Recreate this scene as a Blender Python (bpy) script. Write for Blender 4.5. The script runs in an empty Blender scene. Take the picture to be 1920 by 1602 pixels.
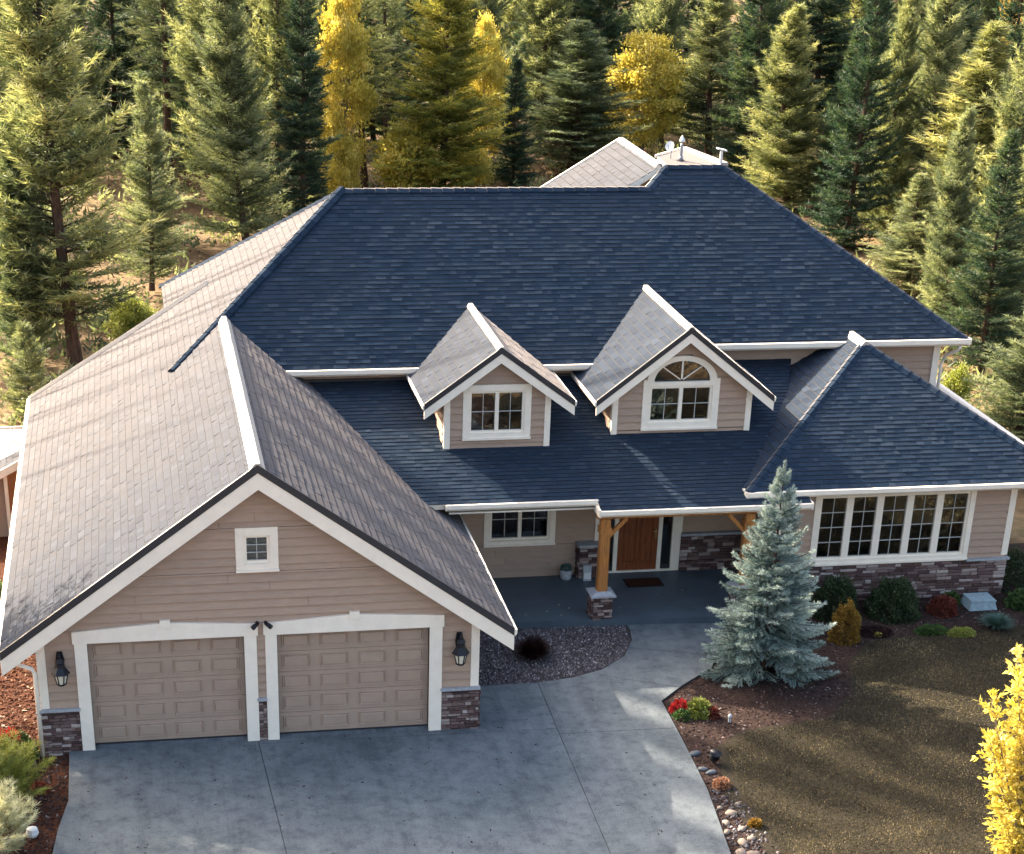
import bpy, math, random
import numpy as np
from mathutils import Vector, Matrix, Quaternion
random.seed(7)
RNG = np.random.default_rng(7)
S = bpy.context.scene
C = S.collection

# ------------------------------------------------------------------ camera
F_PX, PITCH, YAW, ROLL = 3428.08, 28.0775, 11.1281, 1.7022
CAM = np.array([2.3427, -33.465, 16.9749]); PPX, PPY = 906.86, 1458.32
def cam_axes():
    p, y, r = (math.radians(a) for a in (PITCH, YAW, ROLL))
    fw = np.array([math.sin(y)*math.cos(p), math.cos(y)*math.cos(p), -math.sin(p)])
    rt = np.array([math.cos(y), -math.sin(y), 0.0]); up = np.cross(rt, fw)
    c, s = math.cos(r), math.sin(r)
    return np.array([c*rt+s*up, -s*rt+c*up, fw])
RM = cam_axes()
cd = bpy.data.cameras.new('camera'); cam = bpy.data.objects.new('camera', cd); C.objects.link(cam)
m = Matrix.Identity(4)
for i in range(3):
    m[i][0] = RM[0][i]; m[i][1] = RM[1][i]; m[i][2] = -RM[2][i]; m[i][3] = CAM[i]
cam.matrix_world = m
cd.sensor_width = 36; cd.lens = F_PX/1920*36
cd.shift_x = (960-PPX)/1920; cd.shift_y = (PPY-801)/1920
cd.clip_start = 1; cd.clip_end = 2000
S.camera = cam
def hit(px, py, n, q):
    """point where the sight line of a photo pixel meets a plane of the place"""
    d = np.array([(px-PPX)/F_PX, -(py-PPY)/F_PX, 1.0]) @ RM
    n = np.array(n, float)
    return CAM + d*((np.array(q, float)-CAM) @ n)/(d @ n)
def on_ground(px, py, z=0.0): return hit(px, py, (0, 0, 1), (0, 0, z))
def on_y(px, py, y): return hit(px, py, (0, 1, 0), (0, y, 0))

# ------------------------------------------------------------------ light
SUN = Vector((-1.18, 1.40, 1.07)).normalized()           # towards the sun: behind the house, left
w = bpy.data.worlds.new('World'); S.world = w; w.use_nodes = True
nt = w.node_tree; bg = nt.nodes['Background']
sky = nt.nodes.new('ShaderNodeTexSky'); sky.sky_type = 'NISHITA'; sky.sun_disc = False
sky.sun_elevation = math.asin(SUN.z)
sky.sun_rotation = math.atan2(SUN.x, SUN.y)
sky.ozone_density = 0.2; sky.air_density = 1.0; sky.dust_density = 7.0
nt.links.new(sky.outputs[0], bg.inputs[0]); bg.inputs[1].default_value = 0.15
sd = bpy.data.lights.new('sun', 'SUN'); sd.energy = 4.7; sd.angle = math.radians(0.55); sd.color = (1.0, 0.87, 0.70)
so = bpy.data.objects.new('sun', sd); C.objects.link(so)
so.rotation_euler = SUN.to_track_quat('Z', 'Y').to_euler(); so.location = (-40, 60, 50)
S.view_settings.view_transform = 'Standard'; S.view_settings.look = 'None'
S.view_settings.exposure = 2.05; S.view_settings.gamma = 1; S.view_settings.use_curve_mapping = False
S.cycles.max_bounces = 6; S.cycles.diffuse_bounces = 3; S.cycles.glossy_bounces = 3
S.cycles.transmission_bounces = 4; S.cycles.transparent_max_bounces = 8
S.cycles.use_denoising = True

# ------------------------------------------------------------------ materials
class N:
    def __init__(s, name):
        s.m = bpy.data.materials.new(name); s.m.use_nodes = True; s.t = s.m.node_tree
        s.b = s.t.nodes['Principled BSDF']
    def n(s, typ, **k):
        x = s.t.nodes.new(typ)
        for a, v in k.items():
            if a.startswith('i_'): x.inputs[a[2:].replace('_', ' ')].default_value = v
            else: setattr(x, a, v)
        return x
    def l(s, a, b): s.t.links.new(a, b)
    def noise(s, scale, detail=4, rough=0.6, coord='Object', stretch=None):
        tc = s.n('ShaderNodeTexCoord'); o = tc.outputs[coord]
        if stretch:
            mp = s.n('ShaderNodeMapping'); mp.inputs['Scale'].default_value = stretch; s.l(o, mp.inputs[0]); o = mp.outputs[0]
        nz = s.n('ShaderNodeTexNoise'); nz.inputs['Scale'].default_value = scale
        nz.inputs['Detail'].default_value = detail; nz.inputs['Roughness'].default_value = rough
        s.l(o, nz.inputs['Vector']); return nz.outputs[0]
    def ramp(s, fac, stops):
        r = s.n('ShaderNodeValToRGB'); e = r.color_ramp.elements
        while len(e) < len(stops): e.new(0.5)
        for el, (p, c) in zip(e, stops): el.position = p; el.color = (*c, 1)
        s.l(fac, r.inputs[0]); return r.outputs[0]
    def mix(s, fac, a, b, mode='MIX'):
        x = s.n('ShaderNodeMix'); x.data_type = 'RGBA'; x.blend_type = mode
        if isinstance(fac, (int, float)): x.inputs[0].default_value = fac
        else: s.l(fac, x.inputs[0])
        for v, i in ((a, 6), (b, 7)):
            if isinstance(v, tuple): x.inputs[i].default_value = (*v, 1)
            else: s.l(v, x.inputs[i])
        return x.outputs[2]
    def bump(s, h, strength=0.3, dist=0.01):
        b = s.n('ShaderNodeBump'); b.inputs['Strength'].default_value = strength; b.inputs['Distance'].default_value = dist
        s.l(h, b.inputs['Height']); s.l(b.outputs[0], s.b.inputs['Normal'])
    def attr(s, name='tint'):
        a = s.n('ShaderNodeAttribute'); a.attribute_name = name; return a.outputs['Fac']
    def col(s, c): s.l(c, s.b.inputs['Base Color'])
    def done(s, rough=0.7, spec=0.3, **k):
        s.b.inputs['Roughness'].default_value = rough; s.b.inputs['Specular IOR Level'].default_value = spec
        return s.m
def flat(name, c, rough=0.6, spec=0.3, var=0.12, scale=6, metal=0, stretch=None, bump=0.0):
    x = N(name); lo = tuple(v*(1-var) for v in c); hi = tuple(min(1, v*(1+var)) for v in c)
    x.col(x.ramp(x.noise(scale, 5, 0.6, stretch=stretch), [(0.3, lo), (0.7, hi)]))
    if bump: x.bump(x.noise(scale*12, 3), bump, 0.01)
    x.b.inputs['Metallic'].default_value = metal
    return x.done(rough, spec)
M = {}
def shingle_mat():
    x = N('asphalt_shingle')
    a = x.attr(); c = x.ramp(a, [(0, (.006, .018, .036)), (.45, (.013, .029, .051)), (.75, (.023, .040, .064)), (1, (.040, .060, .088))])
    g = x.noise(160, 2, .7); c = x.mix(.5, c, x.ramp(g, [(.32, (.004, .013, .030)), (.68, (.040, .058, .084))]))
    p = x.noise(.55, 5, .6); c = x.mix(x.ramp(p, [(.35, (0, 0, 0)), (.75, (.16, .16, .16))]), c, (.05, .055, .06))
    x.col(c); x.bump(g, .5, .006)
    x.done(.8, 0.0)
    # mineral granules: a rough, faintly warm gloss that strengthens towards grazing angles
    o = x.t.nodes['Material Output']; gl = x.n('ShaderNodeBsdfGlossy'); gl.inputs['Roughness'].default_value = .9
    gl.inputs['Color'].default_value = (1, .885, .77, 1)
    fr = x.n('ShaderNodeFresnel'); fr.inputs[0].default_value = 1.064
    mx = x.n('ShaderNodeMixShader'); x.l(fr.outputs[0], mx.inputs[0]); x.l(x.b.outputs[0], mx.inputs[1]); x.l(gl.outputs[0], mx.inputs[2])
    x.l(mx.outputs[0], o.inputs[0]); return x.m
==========
**WRITTEN PROBLEM:** Omit every picture while copying the listing above exactly.

**OUTPUT FOR THIS TASK:**
Recreate this scene as a Blender Python (bpy) script. Write for Blender 4.5. The script runs in an empty Blender scene. Take the picture to be 1920 by 1602 pixels.
import bpy, math, random
import numpy as np
from mathutils import Vector, Matrix, Quaternion
random.seed(7)
RNG = np.random.default_rng(7)
S = bpy.context.scene
C = S.collection

# ------------------------------------------------------------------ camera
F_PX, PITCH, YAW, ROLL = 3428.08, 28.0775, 11.1281, 1.7022
CAM = np.array([2.3427, -33.465, 16.9749]); PPX, PPY = 906.86, 1458.32
def cam_axes():
    p, y, r = (math.radians(a) for a in (PITCH, YAW, ROLL))
    fw = np.array([math.sin(y)*math.cos(p), math.cos(y)*math.cos(p), -math.sin(p)])
    rt = np.array([math.cos(y), -math.sin(y), 0.0]); up = np.cross(rt, fw)
    c, s = math.cos(r), math.sin(r)
    return np.array([c*rt+s*up, -s*rt+c*up, fw])
RM = cam_axes()
cd = bpy.data.cameras.new('camera'); cam = bpy.data.objects.new('camera', cd); C.objects.link(cam)
m = Matrix.Identity(4)
for i in range(3):
    m[i][0] = RM[0][i]; m[i][1] = RM[1][i]; m[i][2] = -RM[2][i]; m[i][3] = CAM[i]
cam.matrix_world = m
cd.sensor_width = 36; cd.lens = F_PX/1920*36
cd.shift_x = (960-PPX)/1920; cd.shift_y = (PPY-801)/1920
cd.clip_start = 1; cd.clip_end = 2000
S.camera = cam
def hit(px, py, n, q):
    """point where the sight line of a photo pixel meets a plane of the place"""
    d = np.array([(px-PPX)/F_PX, -(py-PPY)/F_PX, 1.0]) @ RM
    n = np.array(n, float)
    return CAM + d*((np.array(q, float)-CAM) @ n)/(d @ n)
def on_ground(px, py, z=0.0): return hit(px, py, (0, 0, 1), (0, 0, z))
def on_y(px, py, y): return hit(px, py, (0, 1, 0), (0, y, 0))

# ------------------------------------------------------------------ light
SUN = Vector((-1.18, 1.40, 1.07)).normalized()           # towards the sun: behind the house, left
w = bpy.data.worlds.new('World'); S.world = w; w.use_nodes = True
nt = w.node_tree; bg = nt.nodes['Background']
sky = nt.nodes.new('ShaderNodeTexSky'); sky.sky_type = 'NISHITA'; sky.sun_disc = False
sky.sun_elevation = math.asin(SUN.z)
sky.sun_rotation = math.atan2(SUN.x, SUN.y)
sky.ozone_density = 0.2; sky.air_density = 1.0; sky.dust_density = 7.0
nt.links.new(sky.outputs[0], bg.inputs[0]); bg.inputs[1].default_value = 0.15
sd = bpy.data.lights.new('sun', 'SUN'); sd.energy = 4.7; sd.angle = math.radians(0.55); sd.color = (1.0, 0.87, 0.70)
so = bpy.data.objects.new('sun', sd); C.objects.link(so)
so.rotation_euler = SUN.to_track_quat('Z', 'Y').to_euler(); so.location = (-40, 60, 50)
S.view_settings.view_transform = 'Standard'; S.view_settings.look = 'None'
S.view_settings.exposure = 2.05; S.view_settings.gamma = 1; S.view_settings.use_curve_mapping = False
S.cycles.max_bounces = 6; S.cycles.diffuse_bounces = 3; S.cycles.glossy_bounces = 3
S.cycles.transmission_bounces = 4; S.cycles.transparent_max_bounces = 8
S.cycles.use_denoising = True

# ------------------------------------------------------------------ materials
class N:
    def __init__(s, name):
        s.m = bpy.data.materials.new(name); s.m.use_nodes = True; s.t = s.m.node_tree
        s.b = s.t.nodes['Principled BSDF']
    def n(s, typ, **k):
        x = s.t.nodes.new(typ)
        for a, v in k.items():
            if a.startswith('i_'): x.inputs[a[2:].replace('_', ' ')].default_value = v
            else: setattr(x, a, v)
        return x
    def l(s, a, b): s.t.links.new(a, b)
    def noise(s, scale, detail=4, rough=0.6, coord='Object', stretch=None):
        tc = s.n('ShaderNodeTexCoord'); o = tc.outputs[coord]
        if stretch:
            mp = s.n('ShaderNodeMapping'); mp.inputs['Scale'].default_value = stretch; s.l(o, mp.inputs[0]); o = mp.outputs[0]
        nz = s.n('ShaderNodeTexNoise'); nz.inputs['Scale'].default_value = scale
        nz.inputs['Detail'].default_value = detail; nz.inputs['Roughness'].default_value = rough
        s.l(o, nz.inputs['Vector']); return nz.outputs[0]
    def ramp(s, fac, stops):
        r = s.n('ShaderNodeValToRGB'); e = r.color_ramp.elements
        while len(e) < len(stops): e.new(0.5)
        for el, (p, c) in zip(e, stops): el.position = p; el.color = (*c, 1)
        s.l(fac, r.inputs[0]); return r.outputs[0]
    def mix(s, fac, a, b, mode='MIX'):
        x = s.n('ShaderNodeMix'); x.data_type = 'RGBA'; x.blend_type = mode
        if isinstance(fac, (int, float)): x.inputs[0].default_value = fac
        else: s.l(fac, x.inputs[0])
        for v, i in ((a, 6), (b, 7)):
            if isinstance(v, tuple): x.inputs[i].default_value = (*v, 1)
            else: s.l(v, x.inputs[i])
        return x.outputs[2]
    def bump(s, h, strength=0.3, dist=0.01):
        b = s.n('ShaderNodeBump'); b.inputs['Strength'].default_value = strength; b.inputs['Distance'].default_value = dist
        s.l(h, b.inputs['Height']); s.l(b.outputs[0], s.b.inputs['Normal'])
    def attr(s, name='tint'):
        a = s.n('ShaderNodeAttribute'); a.attribute_name = name; return a.outputs['Fac']
    def col(s, c): s.l(c, s.b.inputs['Base Color'])
    def done(s, rough=0.7, spec=0.3, **k):
        s.b.inputs['Roughness'].default_value = rough; s.b.inputs['Specular IOR Level'].default_value = spec
        return s.m
def flat(name, c, rough=0.6, spec=0.3, var=0.12, scale=6, metal=0, stretch=None, bump=0.0):
    x = N(name); lo = tuple(v*(1-var) for v in c); hi = tuple(min(1, v*(1+var)) for v in c)
    x.col(x.ramp(x.noise(scale, 5, 0.6, stretch=stretch), [(0.3, lo), (0.7, hi)]))
    if bump: x.bump(x.noise(scale*12, 3), bump, 0.01)
    x.b.inputs['Metallic'].default_value = metal
    return x.done(rough, spec)
M = {}
def shingle_mat():
    x = N('asphalt_shingle')
    a = x.attr(); c = x.ramp(a, [(0, (.006, .018, .036)), (.45, (.013, .029, .051)), (.75, (.023, .040, .064)), (1, (.040, .060, .088))])
    g = x.noise(160, 2, .7); c = x.mix(.5, c, x.ramp(g, [(.32, (.004, .013, .030)), (.68, (.040, .058, .084))]))
    p = x.noise(.55, 5, .6); c = x.mix(x.ramp(p, [(.35, (0, 0, 0)), (.75, (.16, .16, .16))]), c, (.05, .055, .06))
    x.col(c); x.bump(g, .5, .006)
    x.done(.8, 0.0)
    # mineral granules: a rough, faintly warm gloss that strengthens towards grazing angles
    o = x.t.nodes['Material Output']; gl = x.n('ShaderNodeBsdfGlossy'); gl.inputs['Roughness'].default_value = .9
    gl.inputs['Color'].default_value = (1, .885, .77, 1)
    fr = x.n('ShaderNodeFresnel'); fr.inputs[0].default_value = 1.064
    mx = x.n('ShaderNodeMixShader'); x.l(fr.outputs[0], mx.inputs[0]); x.l(x.b.outputs[0], mx.inputs[1]); x.l(gl.outputs[0], mx.inputs[2])
    x.l(mx.outputs[0], o.inputs[0]); return x.m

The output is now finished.